Consequently, depending on the level of ultrarapid charging and type of battery, research shows a loss of at least 10 percent of battery lifespan and up to 23 percent in some cases. Commercial EV owners using ultrarapid charging should therefore expect to replace their batteries more frequently — increasing both their costs in terms of battery purchase and the service interruptions they experience during battery replacement.

Ultrarapid charging can repower batteries with short downtime during operational hours, in addition to supporting typical charging behaviors to fully power empty batteries quickly overnight or end of day. Regardless of the scenario, ultrarapid charging requires expensive grid upgrades. The grid must cope with high levels of energy demand for large fleets to charge their batteries — and in overnight or end-of-day cases, all at once.

The underlying problem with ultrarapid charging is that it doesn’t optimize charging — it simply reinforces existing ineffective charging behaviors. Such technology may solve some challenges, but it simultaneously creates new problems for fleet operators, who must be prepared to pay for these costly mistakes.

Instead of ultrarapid charging, offering regular fast-charging power between 25 kW and 150 kW delivered wirelessly may be a better solution for EV fleets.

Commercial EVs can charge along their operational routes as they drive using high-powered, but not ultrarapid, charging facilities.
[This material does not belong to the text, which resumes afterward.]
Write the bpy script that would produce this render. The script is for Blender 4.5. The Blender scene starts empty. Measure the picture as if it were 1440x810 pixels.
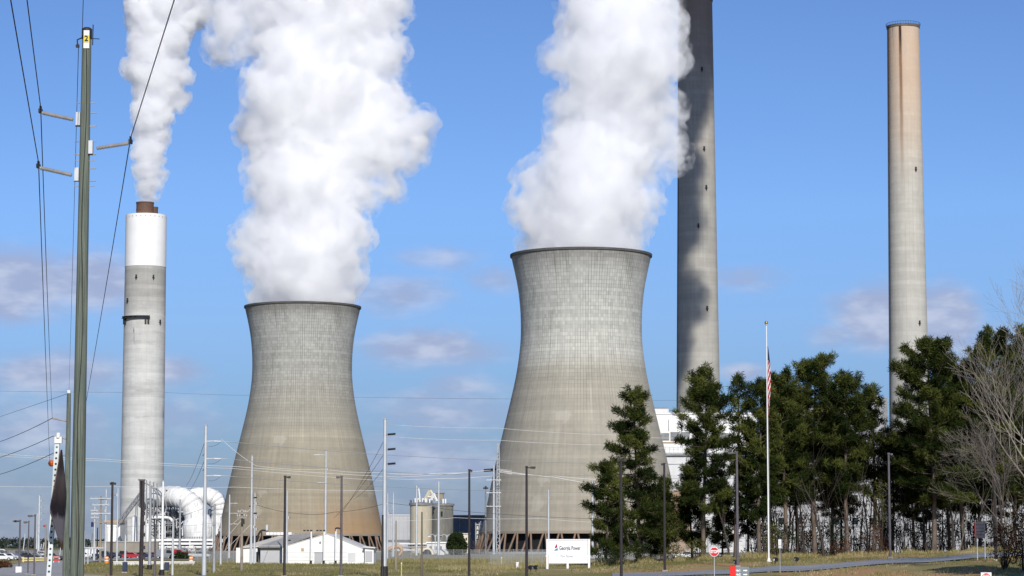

Wireless charging also permits fleet owners to charge multiple EVs simultaneously. Typically, a stretch of wireless electric road can charge three or four vehicles driving over it via dynamic charging, or dozens of commercial EVs that are parked via static charging from a single unit. This results in significantly less hardware costs required to charge a commercial fleet.
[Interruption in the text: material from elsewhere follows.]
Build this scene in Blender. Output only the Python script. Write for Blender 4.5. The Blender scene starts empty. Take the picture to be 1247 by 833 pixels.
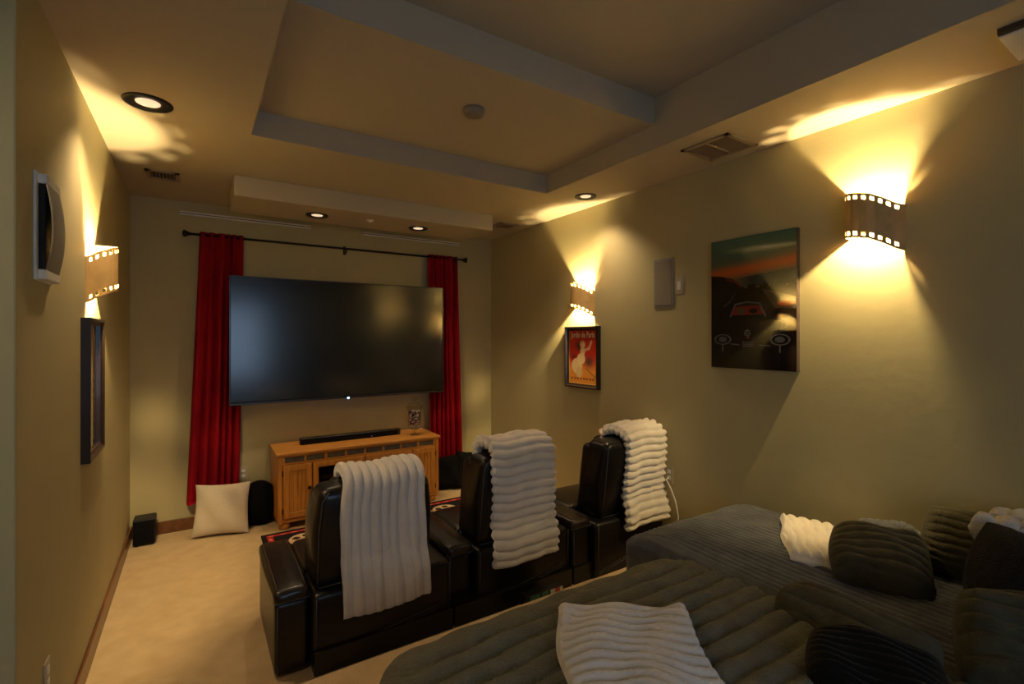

By introducing shorter, lower-powered, distributed charging sessions, fleet operators would also not need to rely on overnight charging to reenergize their fleet. This would drastically reduce large grid connections at fleet depots and help prevent overloading the grid.

Is it really sustainable to imagine a world where EVs rely solely on ultrarapid charging? If so, the future of charging is filled with larger batteries with more emissions that need frequent replacement. This also means a distressed future for the electric grid, which would be strained providing excessive power to fleets.
The inefficient charging practices that ultrarapid charging would create are paradoxical to the more sustainable economy the EV industry is working toward.

While ultrarapid charging may have an important role to play in reducing range anxiety and supporting consumer EV adoption, for fleet operators, the answer could lie in a more practical, lower-powered and sustainable solution, which is kinder to the planet, safer for the grid and more feasible on their budgets.